Disadvantage 1: money. Many of us have financial aid, scholarships, and grants or loans that will only cater to us if we satisfy their wants from us. Withdrawing from one or more classes in a semester is not what they expect and in doing so, many students lose this help that allows them to attend school. But what if we get struck with pneumonia or a family emergency forces us to drive home and miss a one-class-a-week course. What if the night before has resulted in what we feel is alcohol poisoning or we pick up a friend in jail and miss that one exam in the morning that counts for everything. Sometimes it matters the reason; a validated one, even if a lie, is enough to let us make-up what we’ve missed if an empathetic professor is who we are dealing with. And sometimes a validated excuse still is not enough; we have missed too much important work or a speech date cannot be fit again into the class schedule. Whatever the reason is, we are forced to withdraw and lose the near $350, maybe more, the class cost us. For those with financial aid, they risk their chance of possessing it. And for those like me, who pay out of pocket to go to school, I am simply losing $350. Money I don’t have, money my mom would kill me to know I threw away, money gone gone gone.

Besides the money lost, is time lost. Time I could have spent focused on my other classes that I am now forced to crack down on as being they are my only ones! We waste a lot of time by withdrawing from a class because of the time we put into it, the study hours, the homework hours, the time the class lasted each week, is eventually time wasted. My time is precious and I continue to hand it over again and again to a sole person with the ability to crumple it up and hand it back to me. Syllabus’ are killers and I am dead.

And losing the money makes me want to cry. And losing the time makes me want to scream. But in my opinion, these two things are insignificant in the bigger picture. More than anything, I am losing my integrity, my pride, and future opportunity. Sure, we can re-take the class but the “W” is forever on our transcript and you know what that signifies? The perseverance we don’t have. Possibly our inability to grasp the material taught. Although we know deep down we have what it takes, and that a grade of “W” resulted from unlucky times, no one else does. Future schools and employers can’t read the reasoning behind the transcript. My future career doesn’t care what my excuse is for failing a WRITING class.

But on the bright side of things, it all depends who’s looking at it and who’s judging your character. Not all plaster a grade to our faces, but we have to be prepared for those who do.
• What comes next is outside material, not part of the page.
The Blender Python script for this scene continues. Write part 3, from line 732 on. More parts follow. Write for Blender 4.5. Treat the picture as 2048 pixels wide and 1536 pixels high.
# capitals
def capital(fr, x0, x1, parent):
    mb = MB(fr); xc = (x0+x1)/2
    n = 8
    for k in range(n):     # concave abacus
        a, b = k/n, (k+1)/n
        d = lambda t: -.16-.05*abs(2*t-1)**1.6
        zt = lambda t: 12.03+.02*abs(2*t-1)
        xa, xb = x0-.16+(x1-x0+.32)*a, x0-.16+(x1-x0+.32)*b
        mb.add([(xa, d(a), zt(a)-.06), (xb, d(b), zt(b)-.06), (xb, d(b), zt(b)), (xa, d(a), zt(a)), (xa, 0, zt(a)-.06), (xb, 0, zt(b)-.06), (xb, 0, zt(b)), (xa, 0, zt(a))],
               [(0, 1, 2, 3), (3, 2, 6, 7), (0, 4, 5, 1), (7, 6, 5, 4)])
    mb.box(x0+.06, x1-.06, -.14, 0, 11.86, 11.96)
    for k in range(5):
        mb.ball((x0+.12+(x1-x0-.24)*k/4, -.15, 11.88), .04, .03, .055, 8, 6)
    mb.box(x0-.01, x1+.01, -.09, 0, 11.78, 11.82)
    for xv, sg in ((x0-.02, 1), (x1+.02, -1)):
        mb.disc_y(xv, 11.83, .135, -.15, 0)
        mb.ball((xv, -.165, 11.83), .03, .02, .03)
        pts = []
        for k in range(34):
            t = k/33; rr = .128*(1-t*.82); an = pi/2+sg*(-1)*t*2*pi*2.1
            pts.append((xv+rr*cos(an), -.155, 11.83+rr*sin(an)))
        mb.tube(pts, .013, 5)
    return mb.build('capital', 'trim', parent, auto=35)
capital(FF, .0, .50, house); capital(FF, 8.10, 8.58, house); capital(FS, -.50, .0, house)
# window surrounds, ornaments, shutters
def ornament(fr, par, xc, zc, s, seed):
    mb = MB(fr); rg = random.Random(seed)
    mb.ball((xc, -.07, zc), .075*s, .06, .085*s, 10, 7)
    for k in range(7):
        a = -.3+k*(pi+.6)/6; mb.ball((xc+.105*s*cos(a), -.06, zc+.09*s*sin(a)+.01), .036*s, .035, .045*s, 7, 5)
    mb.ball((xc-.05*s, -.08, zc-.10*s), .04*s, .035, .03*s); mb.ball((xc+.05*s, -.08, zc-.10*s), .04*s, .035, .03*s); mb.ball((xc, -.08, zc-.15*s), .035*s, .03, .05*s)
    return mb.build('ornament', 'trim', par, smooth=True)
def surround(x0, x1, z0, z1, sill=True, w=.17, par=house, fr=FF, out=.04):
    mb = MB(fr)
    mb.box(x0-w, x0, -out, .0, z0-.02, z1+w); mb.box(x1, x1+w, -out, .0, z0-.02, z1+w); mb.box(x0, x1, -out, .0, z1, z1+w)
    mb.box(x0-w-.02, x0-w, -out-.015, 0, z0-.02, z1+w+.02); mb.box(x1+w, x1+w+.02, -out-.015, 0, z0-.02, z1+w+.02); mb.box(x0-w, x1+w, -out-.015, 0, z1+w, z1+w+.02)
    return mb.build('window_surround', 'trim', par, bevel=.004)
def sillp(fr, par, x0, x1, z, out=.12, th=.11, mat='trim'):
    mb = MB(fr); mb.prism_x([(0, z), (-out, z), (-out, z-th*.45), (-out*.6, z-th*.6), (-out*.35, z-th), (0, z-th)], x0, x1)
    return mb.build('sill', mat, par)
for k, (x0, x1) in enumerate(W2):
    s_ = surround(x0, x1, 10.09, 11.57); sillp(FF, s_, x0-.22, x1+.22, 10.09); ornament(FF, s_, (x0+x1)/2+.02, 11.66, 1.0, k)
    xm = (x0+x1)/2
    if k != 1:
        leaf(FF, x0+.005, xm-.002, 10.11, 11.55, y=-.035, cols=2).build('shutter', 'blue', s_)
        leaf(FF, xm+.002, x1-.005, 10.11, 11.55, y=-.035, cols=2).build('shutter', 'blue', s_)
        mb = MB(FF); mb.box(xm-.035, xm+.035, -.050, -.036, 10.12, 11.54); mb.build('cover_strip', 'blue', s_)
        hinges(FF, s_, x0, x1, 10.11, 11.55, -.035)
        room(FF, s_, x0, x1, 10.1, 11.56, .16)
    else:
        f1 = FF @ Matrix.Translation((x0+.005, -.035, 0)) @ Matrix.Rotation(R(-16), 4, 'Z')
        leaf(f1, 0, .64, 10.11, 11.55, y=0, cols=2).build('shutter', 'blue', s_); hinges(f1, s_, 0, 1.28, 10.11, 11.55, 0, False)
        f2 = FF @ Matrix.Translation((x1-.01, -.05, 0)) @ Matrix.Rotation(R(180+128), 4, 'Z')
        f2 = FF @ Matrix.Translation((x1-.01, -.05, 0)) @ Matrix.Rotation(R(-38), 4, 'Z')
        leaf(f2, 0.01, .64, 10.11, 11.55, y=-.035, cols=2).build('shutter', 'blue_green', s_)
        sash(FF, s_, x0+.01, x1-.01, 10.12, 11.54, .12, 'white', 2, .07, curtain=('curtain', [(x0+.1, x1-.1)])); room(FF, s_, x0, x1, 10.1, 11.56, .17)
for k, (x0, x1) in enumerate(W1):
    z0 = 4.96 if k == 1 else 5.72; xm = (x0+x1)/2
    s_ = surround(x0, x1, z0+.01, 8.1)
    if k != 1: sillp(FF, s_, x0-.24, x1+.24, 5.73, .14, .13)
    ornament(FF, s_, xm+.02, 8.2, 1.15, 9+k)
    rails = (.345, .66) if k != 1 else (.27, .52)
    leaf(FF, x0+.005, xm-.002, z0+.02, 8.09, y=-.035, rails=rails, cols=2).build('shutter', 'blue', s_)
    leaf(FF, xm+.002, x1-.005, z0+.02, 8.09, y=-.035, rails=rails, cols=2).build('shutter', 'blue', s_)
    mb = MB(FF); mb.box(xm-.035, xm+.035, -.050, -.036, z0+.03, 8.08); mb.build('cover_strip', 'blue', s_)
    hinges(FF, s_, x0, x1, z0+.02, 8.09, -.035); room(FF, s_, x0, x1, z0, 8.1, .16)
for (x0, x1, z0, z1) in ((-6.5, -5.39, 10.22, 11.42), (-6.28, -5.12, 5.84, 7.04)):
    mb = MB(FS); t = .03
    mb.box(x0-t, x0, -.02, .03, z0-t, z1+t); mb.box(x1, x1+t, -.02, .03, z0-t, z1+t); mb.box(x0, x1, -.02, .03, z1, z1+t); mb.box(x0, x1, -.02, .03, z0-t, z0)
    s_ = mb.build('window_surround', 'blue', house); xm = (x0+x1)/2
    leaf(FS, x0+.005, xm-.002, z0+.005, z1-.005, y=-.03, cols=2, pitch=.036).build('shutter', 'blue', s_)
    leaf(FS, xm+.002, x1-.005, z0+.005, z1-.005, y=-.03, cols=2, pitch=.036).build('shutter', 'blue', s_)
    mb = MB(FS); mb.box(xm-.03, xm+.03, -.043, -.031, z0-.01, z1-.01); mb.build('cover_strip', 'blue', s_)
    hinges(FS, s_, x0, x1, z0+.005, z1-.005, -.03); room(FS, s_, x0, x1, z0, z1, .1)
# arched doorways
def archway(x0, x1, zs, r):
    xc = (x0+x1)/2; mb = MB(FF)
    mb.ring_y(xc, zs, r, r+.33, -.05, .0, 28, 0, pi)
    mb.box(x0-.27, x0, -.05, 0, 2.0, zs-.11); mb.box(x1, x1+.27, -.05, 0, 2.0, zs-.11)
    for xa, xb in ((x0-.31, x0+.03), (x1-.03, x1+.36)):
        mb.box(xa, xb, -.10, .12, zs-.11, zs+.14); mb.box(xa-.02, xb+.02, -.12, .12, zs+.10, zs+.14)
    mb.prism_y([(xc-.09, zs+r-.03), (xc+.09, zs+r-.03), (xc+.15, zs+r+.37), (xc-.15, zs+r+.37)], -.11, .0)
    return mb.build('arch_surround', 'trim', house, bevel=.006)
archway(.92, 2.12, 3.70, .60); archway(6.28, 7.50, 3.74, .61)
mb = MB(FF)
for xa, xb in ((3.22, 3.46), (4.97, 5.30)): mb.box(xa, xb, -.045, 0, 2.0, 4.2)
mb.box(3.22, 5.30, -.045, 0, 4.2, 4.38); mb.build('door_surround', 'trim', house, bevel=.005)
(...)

So do not believe you are invincible; plan b is not always guaranteed. Begin every semester by going to every class, not making stupid decisions the night before you have to do something that counts, and communicate with your professors every step of the way.

For those having to withdraw, I feel your pain. But it’s not over. Sign-up for the class again, start from scratch, and prove your willpower as great. And for those who haven’t, know the consequences and prevent them at all cost.

Policies on withdrawing can be found on the school’s website and talking to an advisor can provide you with a lot of useful information you may not know.